A friend sent me this article on Noam Chomsky.
The author, Chris Hedges, is notably uncritical of the great man, and I myself would not normally criticise Chomsky. He does his thing brilliantly and is rightly revered for that. But as it came from a friend who knows my work and what I am trying to do, I thought I’d respond to him with a few comments. And then the comments seemed worth making into a post.
The article states
“he ( Chomsky) steps outside of every group and eschews all ideologies.”
But this is not strictly true. Chomsky says he is an anarcho-syndicalist. And that makes him highly ideological.
As an anarcho-syndicalist, he vigorously analyses and attacks the evils of existing systems of politics and government but, like all anarchists, he declines to offer an alternative system of government that could be viable, just and sustainable AND worth voting for. That for me is his great weakness, and what turns his writings and speeches into an – admittedly exalted – form of what I call “Hamster-Work”. Like a hamster on its wheel, he goes on and on and round and round, and in the end – nothing
It was Marx who said
The philosophers have only interpreted the world, in various ways. The point, however, is to change it.
As a post-grad student, Chomsky offered an alternative, and still in some ways controversial, new paradigm to that which was dominant in linguistics at that time. Inevitably, fellow-linguists have challenged and modified Chomsky’s alternative model, and he himself has substantially updated it, but for over fifty years it has provided an invaluable and still valid basis for research and inquiry. Thus, did he change the world of linguistics by heroically leading his colleagues into territory which until that time had not been identified still less explored.

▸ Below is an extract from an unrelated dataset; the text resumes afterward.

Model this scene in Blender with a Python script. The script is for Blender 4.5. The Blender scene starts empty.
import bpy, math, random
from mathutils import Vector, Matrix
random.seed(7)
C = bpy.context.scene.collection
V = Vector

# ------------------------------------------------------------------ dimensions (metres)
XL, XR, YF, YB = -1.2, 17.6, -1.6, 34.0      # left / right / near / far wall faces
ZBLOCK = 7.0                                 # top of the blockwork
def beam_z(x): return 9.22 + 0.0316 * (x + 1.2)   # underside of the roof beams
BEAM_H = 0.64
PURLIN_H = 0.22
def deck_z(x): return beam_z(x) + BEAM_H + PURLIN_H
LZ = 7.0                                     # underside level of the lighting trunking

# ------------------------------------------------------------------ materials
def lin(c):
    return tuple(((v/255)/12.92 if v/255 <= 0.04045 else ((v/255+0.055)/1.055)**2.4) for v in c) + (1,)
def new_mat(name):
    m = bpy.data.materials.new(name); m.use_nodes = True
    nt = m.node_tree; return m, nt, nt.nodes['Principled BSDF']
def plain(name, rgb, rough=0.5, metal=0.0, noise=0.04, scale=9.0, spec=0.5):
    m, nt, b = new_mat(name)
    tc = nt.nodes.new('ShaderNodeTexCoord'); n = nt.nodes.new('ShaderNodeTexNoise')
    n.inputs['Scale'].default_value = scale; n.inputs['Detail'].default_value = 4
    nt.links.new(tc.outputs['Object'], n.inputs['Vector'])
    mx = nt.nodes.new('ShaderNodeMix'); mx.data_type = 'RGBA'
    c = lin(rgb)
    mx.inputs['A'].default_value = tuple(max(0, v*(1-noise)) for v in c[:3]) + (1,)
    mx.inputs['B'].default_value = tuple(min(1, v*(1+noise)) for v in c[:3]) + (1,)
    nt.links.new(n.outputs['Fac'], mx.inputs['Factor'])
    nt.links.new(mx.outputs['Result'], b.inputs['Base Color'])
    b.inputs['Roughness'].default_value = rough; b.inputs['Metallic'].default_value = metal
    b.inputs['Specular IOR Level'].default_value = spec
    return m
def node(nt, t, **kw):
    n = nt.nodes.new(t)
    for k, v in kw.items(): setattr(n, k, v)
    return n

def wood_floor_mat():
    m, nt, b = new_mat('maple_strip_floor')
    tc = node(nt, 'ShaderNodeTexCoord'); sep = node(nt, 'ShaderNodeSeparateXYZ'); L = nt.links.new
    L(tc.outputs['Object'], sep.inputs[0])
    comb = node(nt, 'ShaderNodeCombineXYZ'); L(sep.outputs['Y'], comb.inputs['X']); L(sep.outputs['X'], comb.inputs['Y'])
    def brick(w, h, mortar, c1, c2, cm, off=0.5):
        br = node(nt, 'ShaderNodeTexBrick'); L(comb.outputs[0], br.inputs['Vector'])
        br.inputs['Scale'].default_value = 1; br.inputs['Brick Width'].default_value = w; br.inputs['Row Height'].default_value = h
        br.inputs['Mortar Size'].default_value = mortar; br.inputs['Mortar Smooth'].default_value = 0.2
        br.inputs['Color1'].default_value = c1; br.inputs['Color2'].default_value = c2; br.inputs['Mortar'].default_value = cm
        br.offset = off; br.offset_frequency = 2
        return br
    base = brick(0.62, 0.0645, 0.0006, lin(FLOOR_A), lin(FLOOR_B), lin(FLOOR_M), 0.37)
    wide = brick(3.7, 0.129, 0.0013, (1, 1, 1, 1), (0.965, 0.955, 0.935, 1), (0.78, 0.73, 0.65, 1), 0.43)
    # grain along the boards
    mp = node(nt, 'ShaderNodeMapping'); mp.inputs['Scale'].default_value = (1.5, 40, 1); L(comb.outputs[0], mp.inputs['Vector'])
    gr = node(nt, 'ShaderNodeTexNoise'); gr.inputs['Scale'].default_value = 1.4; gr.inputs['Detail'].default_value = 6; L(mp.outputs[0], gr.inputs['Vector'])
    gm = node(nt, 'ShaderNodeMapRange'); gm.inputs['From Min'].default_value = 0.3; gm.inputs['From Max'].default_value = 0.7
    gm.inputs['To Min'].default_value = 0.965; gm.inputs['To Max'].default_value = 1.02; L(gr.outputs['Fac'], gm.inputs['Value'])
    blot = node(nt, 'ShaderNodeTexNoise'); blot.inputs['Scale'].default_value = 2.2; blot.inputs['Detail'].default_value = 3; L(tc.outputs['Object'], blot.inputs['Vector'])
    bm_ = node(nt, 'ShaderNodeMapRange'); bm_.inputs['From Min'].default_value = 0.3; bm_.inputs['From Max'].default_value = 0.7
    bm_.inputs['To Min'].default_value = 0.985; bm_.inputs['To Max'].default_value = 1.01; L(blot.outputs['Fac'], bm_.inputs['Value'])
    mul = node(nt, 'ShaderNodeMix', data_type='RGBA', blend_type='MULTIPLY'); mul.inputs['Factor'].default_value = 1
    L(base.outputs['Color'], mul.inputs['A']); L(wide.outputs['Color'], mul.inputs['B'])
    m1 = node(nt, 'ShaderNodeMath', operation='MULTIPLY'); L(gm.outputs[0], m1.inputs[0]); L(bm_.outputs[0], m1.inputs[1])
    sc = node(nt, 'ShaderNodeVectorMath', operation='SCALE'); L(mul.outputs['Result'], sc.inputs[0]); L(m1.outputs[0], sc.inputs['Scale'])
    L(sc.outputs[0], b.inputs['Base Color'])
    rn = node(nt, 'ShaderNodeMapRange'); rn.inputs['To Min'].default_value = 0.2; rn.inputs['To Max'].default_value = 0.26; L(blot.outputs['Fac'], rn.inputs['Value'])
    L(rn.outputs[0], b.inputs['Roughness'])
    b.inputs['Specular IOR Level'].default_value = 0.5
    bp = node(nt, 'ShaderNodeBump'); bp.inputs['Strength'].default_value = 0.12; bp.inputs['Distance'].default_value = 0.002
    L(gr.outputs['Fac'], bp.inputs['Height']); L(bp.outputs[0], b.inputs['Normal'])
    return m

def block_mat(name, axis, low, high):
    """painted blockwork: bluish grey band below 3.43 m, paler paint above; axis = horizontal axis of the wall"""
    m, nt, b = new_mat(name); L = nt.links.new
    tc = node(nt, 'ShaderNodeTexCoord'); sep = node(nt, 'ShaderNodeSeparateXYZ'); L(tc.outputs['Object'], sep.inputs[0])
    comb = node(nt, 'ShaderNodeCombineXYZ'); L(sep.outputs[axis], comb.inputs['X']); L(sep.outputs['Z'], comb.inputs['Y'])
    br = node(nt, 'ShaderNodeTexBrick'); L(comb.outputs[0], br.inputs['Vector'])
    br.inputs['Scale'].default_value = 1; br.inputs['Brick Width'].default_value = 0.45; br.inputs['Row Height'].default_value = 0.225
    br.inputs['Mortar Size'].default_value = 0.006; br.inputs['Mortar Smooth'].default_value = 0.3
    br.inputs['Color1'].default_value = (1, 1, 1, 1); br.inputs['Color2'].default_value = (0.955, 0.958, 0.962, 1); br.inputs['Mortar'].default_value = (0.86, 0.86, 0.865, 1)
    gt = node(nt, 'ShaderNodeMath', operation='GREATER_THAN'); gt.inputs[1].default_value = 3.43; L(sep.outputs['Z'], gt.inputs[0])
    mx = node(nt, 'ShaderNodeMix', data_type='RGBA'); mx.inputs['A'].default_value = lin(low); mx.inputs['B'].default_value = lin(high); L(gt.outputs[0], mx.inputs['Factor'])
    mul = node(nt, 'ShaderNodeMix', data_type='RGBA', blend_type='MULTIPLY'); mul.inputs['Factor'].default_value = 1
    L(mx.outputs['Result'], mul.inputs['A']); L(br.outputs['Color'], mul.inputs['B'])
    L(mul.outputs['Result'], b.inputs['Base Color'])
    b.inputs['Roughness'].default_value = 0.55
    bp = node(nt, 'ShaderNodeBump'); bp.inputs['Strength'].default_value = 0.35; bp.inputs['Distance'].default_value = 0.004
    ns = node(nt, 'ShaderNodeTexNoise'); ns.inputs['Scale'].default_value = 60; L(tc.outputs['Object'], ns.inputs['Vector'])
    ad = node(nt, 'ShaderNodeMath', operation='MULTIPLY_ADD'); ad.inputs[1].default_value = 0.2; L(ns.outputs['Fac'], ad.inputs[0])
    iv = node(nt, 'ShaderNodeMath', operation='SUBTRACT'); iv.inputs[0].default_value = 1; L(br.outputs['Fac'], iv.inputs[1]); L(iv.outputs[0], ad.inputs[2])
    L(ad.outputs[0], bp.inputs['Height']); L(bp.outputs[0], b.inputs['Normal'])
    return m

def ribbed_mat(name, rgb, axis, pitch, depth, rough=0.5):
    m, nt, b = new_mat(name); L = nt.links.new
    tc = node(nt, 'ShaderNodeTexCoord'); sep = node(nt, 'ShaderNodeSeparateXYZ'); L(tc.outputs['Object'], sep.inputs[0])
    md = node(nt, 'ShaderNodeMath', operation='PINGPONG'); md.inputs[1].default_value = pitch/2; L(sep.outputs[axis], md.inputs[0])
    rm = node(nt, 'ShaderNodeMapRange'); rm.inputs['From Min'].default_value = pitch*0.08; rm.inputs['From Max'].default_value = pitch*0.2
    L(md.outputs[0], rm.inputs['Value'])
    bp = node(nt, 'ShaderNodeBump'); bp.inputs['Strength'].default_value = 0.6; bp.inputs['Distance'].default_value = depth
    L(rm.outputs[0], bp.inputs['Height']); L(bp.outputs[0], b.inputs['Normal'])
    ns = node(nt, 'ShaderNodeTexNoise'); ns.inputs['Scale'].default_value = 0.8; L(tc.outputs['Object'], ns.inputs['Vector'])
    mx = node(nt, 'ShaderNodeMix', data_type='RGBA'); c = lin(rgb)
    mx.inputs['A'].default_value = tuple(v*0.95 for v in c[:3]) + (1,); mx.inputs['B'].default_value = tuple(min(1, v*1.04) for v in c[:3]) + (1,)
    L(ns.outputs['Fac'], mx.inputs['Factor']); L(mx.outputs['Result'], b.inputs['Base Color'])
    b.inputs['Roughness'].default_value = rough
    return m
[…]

That’s the kind of leadership I’d like to have seen in his political writings. But he never allows himself to take the lead, never offers an alternative model that would be open to rigorous analysis, criticism, development and debate. Instead, although he
curtly dismisses our two-party system as a mirage orchestrated by the corporate state, excoriates the liberal intelligentsia for being fops and courtiers and describes the drivel of the commercial media as a form of “brainwashing.”
that’s as far as he goes. And today that is old news for many millions of people. That quote from Chomsky sums up my view of local and national pseudo-democraticgovernment and politics back in the mid-1990s. In “Gaian Democracies: Redefining Globalisaiton and People-Power” 2002/3) we discussed the complex, component and disastrous consequences of this system and offered a alternative model of democracy from which citizens could co-create just and sustainable societies.
Now, the Chomsky quote is a barely contested truism, representing something near the majority view in the USA and far beyond. . In constantly rehearsing and re-stating these and related arguments, Chomsky is never “wrong”, of course. His always safely cocooned within the outrage that a mere recital of the facts can generate. However,when Chomsky asserts
that power, unless justified, is inherently illegitimate. The burden of proof is on those in authority to demonstrate why their elevated position is justified. If this burden can’t be met, the authority in question should be dismantled.
he raises profound questions that his anarchist ideology allows him to ignore. Questions such as:
“If we dismantle illegitimate forms of authority, then what? What forms of power and authority would be legitmate in the face of the challenges we face in the 21st Century?”
These were the question that “Gaian Democracies” tried to tackle. Yet Chomsky shirks them and even seems to think them not worth discussing. I wish that he would address those and related questions, but it seems that his anarchist ideology prevents him from doing so. Consequently it condemns him and millions of his admirers to the ultimate futility of “Hamster-Work”.